The Taleban‘s fight against opium production in Afghanistan was the “most effective” drug control policy of modern times, research suggests.
During the 1990s, Afghanistan was the main source of the world’s illicit heroin supply.
But a UK study has found a Taleban crackdown on drugs led to global heroin production falling by two-thirds in 2001.
However, it notes that such draconian methods could not be used elsewhere.
Grassroots
Most Afghan heroin production was smuggled illegally to the West and to neighbouring Pakistan and Iran.
But from July 2000 until its downfall over a year later, the Taleban regime enforced a ban on cultivating opium poppy – from which heroin is manufactured.

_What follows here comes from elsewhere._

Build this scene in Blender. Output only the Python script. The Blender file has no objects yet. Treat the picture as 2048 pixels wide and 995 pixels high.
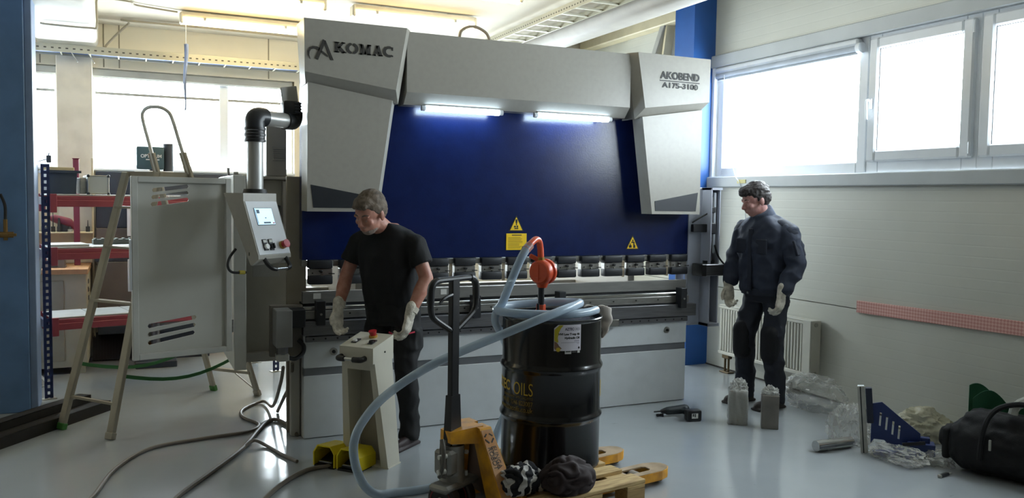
import bpy, bmesh, math, random
from mathutils import Vector, Matrix, Euler, noise
random.seed(7)
V = Vector
R = math.radians
SC = bpy.context.scene
COL = SC.collection

# ------------------------------------------------------------------ camera, sky, light, exposure
YAW, PITCH, ROLL = R(24.617), R(3.4216), R(0.8794)
cam = bpy.data.cameras.new('camera')
cam.sensor_fit = 'HORIZONTAL'; cam.sensor_width = 36.0; cam.lens = 1664.18 / 2048 * 36
cam.clip_start = 0.05; cam.clip_end = 200
cam_ob = bpy.data.objects.new('camera', cam); COL.objects.link(cam_ob)
_fw = V((math.sin(YAW)*math.cos(PITCH), math.cos(YAW)*math.cos(PITCH), -math.sin(PITCH)))
_r = V((math.cos(YAW), -math.sin(YAW), 0)); _u = _r.cross(_fw)
_r, _u = _r*math.cos(ROLL)+_u*math.sin(ROLL), _u*math.cos(ROLL)-_r*math.sin(ROLL)
_m = Matrix((_r, _u, -_fw)).transposed().to_4x4(); _m.translation = V((0, 0, 1.62))
cam_ob.matrix_world = _m
SC.camera = cam_ob

w = bpy.data.worlds.new('overcast_sky'); SC.world = w; w.use_nodes = True
nt = w.node_tree; bg = nt.nodes['Background']
bg.inputs['Color'].default_value = (0.86, 0.94, 1.0, 1); bg.inputs['Strength'].default_value = 6.4
SC.view_settings.view_transform = 'Standard'; SC.view_settings.look = 'None'
SC.view_settings.gamma = 1.0; SC.view_settings.use_curve_mapping = False
SC.view_settings.exposure = 2.12
LAMP_STRENGTH = 4.0
STRIP_STRENGTH = 7.0

def portal(name, loc, size, rot):           # guides sky sampling through a window opening
    l = bpy.data.lights.new(name, 'AREA'); l.shape = 'RECTANGLE'; l.size, l.size_y = size
    l.cycles.is_portal = True
    o = bpy.data.objects.new(name, l); COL.objects.link(o); o.location = loc; o.rotation_euler = rot
    return o
portal('window_portal', (5.50, 4.35, 2.40), (5.0, 1.15), (R(90), 0, R(90)))
portal('window_portal', (-.5, 9.58, 2.35), (11.2, 1.15), (R(-90), 0, 0))
portal('window_portal', (1.7, 9.58, 1.05), (1.0, .9), (R(-90), 0, 0))

# ------------------------------------------------------------------ materials
MATS = {}
def srgb(c):
    if isinstance(c, str):
        c = tuple(int(c[i:i+2], 16)/255 for i in (0, 2, 4))
    return tuple(x/12.92 if x <= 0.04045 else ((x+0.055)/1.055)**2.4 for x in c) + (1,)
def mat(name, col, rough=0.5, metal=0.0, noise_amt=0.06, noise_scale=6.0, bump=0.0, bump_scale=60.0,
        coat=0.0, emit=None, estr=0.0, spec=0.5, dark=None, stretch=None):
    if name in MATS: return MATS[name]
    m = bpy.data.materials.new(name); m.use_nodes = True
    nt = m.node_tree; b = nt.nodes['Principled BSDF']
    c = srgb(col)
    b.inputs['Roughness'].default_value = rough; b.inputs['Metallic'].default_value = metal
    b.inputs['Specular IOR Level'].default_value = spec; b.inputs['Coat Weight'].default_value = coat
    b.inputs['Coat Roughness'].default_value = 0.08
    tc = nt.nodes.new('ShaderNodeTexCoord')
    src = tc.outputs['Object']
    if stretch:
        mp = nt.nodes.new('ShaderNodeMapping'); mp.inputs['Scale'].default_value = stretch
        nt.links.new(src, mp.inputs['Vector']); src = mp.outputs['Vector']
    if noise_amt > 0:
        n = nt.nodes.new('ShaderNodeTexNoise'); n.inputs['Scale'].default_value = noise_scale
        n.inputs['Detail'].default_value = 5
        nt.links.new(src, n.inputs['Vector'])
        mx = nt.nodes.new('ShaderNodeMix'); mx.data_type = 'RGBA'
        d = srgb(dark) if dark else tuple(x*(1-2.2*noise_amt) for x in c[:3])+(1,)
        mx.inputs['A'].default_value = d; mx.inputs['B'].default_value = c
        rp = nt.nodes.new('ShaderNodeMapRange'); rp.inputs['From Min'].default_value = 0.3; rp.inputs['From Max'].default_value = 0.6
        nt.links.new(n.outputs['Fac'], rp.inputs['Value']); nt.links.new(rp.outputs['Result'], mx.inputs['Factor'])
        nt.links.new(mx.outputs['Result'], b.inputs['Base Color'])
    else:
        b.inputs['Base Color'].default_value = c
    if bump > 0:
        n2 = nt.nodes.new('ShaderNodeTexNoise'); n2.inputs['Scale'].default_value = bump_scale; n2.inputs['Detail'].default_value = 4
        nt.links.new(src, n2.inputs['Vector'])
        bp = nt.nodes.new('ShaderNodeBump'); bp.inputs['Strength'].default_value = bump; bp.inputs['Distance'].default_value = 0.01
        nt.links.new(n2.outputs['Fac'], bp.inputs['Height']); nt.links.new(bp.outputs['Normal'], b.inputs['Normal'])
    if emit:
        b.inputs['Emission Color'].default_value = srgb(emit); b.inputs['Emission Strength'].default_value = estr
    MATS[name] = m
    return m

def mat_clear(name, col, transp=0.5, rough=0.15, trans_col=(1, 1, 1, 1), bump=0.0, bump_scale=30):
    """thin see-through film or plastic: part plain see-through, part glossy or diffuse"""
    if name in MATS: return MATS[name]
    m = bpy.data.materials.new(name); m.use_nodes = True
    nt = m.node_tree; b = nt.nodes['Principled BSDF']; out = nt.nodes['Material Output']
    b.inputs['Base Color'].default_value = srgb(col); b.inputs['Roughness'].default_value = rough
    t = nt.nodes.new('ShaderNodeBsdfTransparent'); t.inputs['Color'].default_value = trans_col
    mx = nt.nodes.new('ShaderNodeMixShader')
    lw = nt.nodes.new('ShaderNodeLayerWeight'); lw.inputs['Blend'].default_value = 0.35
    rg = nt.nodes.new('ShaderNodeMapRange'); rg.inputs['To Min'].default_value = 1-transp; rg.inputs['To Max'].default_value = min(1.0, 1-transp+0.45)
    nt.links.new(lw.outputs['Facing'], rg.inputs['Value']); nt.links.new(rg.outputs['Result'], mx.inputs['Fac'])
    nt.links.new(t.outputs[0], mx.inputs[1]); nt.links.new(b.outputs[0], mx.inputs[2]); nt.links.new(mx.outputs[0], out.inputs['Surface'])
    if bump:
        tc = nt.nodes.new('ShaderNodeTexCoord'); n2 = nt.nodes.new('ShaderNodeTexNoise'); n2.inputs['Scale'].default_value = bump_scale
        nt.links.new(tc.outputs['Object'], n2.inputs['Vector'])
        bp = nt.nodes.new('ShaderNodeBump'); bp.inputs['Strength'].default_value = bump; bp.inputs['Distance'].default_value = 0.02
        nt.links.new(n2.outputs['Fac'], bp.inputs['Height']); nt.links.new(bp.outputs['Normal'], b.inputs['Normal'])
    MATS[name] = m
    return m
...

The new report, written by criminologist Professor Graham Farrell from Loughborough University, has not yet been published, but the BBC has seen its findings.

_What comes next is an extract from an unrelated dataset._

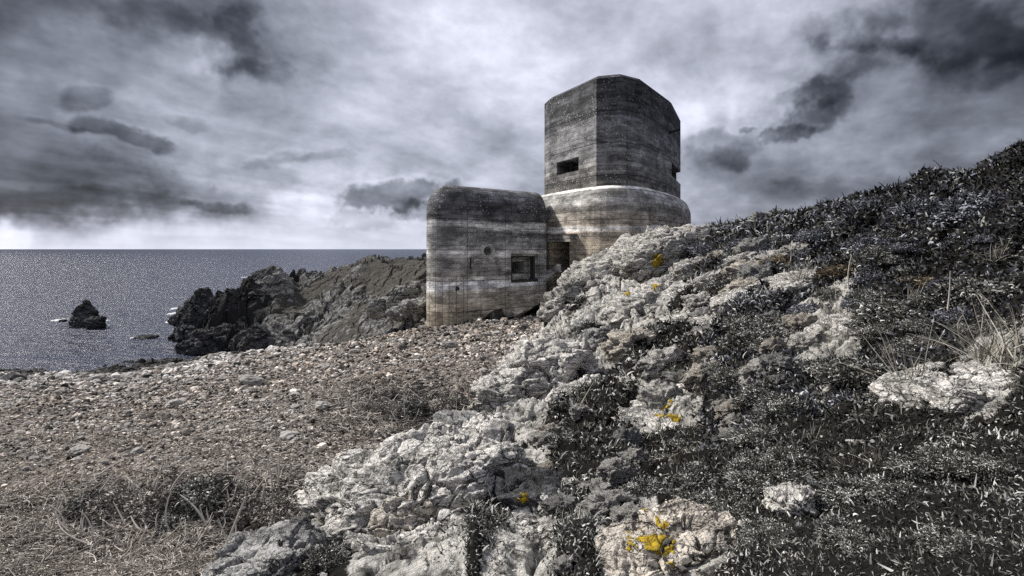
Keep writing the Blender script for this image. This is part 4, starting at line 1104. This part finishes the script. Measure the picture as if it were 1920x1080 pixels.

Professor Farrell said the Taleban’s methods were successful because of the manner in which the fight was implemented at a grassroots level.

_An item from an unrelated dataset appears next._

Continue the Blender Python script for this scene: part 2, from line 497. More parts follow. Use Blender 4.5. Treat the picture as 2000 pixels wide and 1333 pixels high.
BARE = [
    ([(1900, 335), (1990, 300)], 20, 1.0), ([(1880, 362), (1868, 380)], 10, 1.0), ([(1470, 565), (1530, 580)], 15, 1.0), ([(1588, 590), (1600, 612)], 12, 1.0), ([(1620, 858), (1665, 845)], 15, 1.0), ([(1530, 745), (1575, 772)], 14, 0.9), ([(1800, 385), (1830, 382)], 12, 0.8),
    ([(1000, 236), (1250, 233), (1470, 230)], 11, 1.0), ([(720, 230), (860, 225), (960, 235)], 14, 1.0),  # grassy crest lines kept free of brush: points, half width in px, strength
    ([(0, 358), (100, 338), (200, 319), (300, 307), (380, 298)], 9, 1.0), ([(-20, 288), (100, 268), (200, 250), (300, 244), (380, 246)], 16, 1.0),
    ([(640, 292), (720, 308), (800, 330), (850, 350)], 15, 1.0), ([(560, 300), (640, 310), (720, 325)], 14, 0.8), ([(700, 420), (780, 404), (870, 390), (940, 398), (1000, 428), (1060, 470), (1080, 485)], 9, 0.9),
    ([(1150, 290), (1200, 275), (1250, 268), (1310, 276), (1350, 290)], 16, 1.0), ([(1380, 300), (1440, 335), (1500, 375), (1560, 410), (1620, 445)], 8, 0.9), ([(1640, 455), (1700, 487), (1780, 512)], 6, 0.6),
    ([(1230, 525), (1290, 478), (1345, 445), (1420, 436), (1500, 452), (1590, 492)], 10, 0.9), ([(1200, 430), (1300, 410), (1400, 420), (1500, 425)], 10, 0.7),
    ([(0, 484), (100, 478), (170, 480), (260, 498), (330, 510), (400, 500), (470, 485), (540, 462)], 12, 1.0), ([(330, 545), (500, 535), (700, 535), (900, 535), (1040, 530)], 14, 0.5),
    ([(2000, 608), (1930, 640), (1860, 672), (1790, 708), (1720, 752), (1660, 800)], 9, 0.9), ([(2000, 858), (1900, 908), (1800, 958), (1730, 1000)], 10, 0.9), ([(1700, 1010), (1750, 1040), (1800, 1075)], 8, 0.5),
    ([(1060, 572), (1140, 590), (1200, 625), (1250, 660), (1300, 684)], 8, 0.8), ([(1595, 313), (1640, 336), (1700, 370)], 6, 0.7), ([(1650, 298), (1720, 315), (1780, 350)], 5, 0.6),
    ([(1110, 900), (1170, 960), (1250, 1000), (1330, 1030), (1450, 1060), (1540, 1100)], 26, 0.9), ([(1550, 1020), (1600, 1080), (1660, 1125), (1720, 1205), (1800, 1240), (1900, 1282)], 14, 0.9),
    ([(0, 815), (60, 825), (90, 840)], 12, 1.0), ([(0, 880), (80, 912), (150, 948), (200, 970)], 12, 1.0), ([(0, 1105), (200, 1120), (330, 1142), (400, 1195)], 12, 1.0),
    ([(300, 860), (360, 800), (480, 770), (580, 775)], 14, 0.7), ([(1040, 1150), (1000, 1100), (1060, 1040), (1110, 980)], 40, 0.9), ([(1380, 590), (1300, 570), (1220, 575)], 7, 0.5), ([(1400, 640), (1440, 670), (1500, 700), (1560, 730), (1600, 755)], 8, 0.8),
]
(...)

“It was a set of fairly simple techniques – the threat of eradication and the punishment of transgressors with fairly harsh punishments,” he told the BBC’s World Today programme.
“What was particularly interesting was the manner in which it was implemented at the local level.”
Production up again
Local community groups and religious leaders were made to implement the Taleban’s policies and could be punished themselves if anyone was found cultivating opium poppies in their area, he said.
Farmers who refused to comply with the policies had their faces blackened and were jailed.
In extreme cases they were paraded through the streets.
The study said the result was that poppy growing in Taleban-controlled areas almost ceased and that globally, the heroin supply fell by 65%.
But since the Taleban was deposed, poppy cultivation has increased sharply.
Mr Farrell said the success of the strategy raised important questions about drug policy and policing.
But he said it would not be desirable nor possible to take such draconian measures elsewhere.